First, the paper reported the memo was circulated within the Office of Management and Budget on Tuesday, Feb. 14, three days before former congressman and budgetary hard-ass Mick Mulvaney, Trump’s choice for budget director, was confirmed by the Senate. That suggests the hit list may reflect the work product of staffers and not the thinking of the director.
Second, the hit list also included the Export-Import Bank, which has been targeted for elimination repeatedly by congressional Republicans, but which helps finance big-ticket American export products. Like airliners made by Boeing. Especially airliners made by Boeing. Which happen to be one of the county’s largest manufactured exports in dollar terms.
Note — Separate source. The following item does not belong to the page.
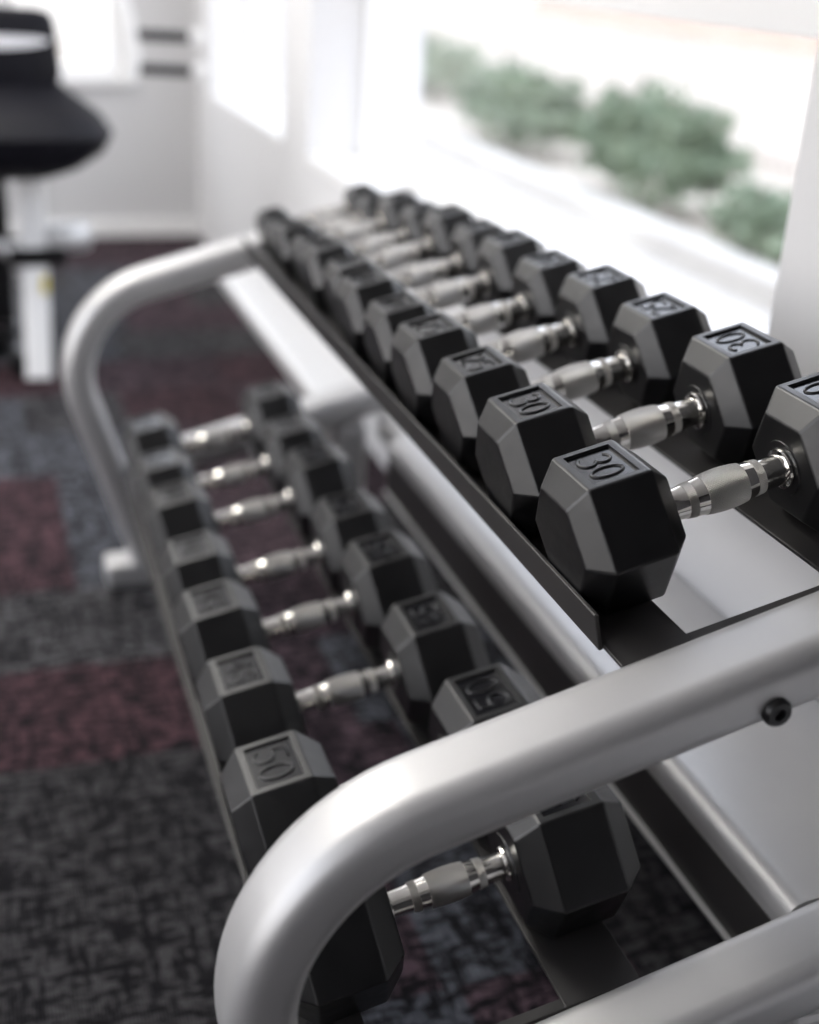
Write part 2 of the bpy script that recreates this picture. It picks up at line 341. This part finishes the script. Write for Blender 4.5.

The day before the Times’ story on the hit list came out (Feb. 16) Trump was in South Carolina touring Boeing’s assembly plant and praising the company and its products. Effusively. Which raises doubts about the accuracy of the story.
Still, there is one good reason to believe Trump may well be thinking about giving the chop to the Drug Czar and his retainers: They’re a bunch of losers.
The Office of National Drug Control Policy has been doing its thing for 28 years. The most notable thing that happened on its watch, if you don’t count the arrests of say 40 million Americans (half of them for pot) and the growth of federal spending on the drug war to about $25 billion a year, is the emergence of a national opioid epidemic that is currently killing about 15,000 Americans a year. In other words, the policies created by the Office of National Drug Control Policy leave a lot to be desired.
If the Office of National Drug Control Policy was the policy-making arm of a private sector corporation, the company would have sacked everyone in it for incompetence and non-performance years ago.
Trump has never been bashful of getting rid of non-performing business units and firing non-performing employees. It’s hard to think of a more obvious example in the Washington swamp of both than the Drug Czar and his court, and more deserving candidates for a presidential “You’re fired.”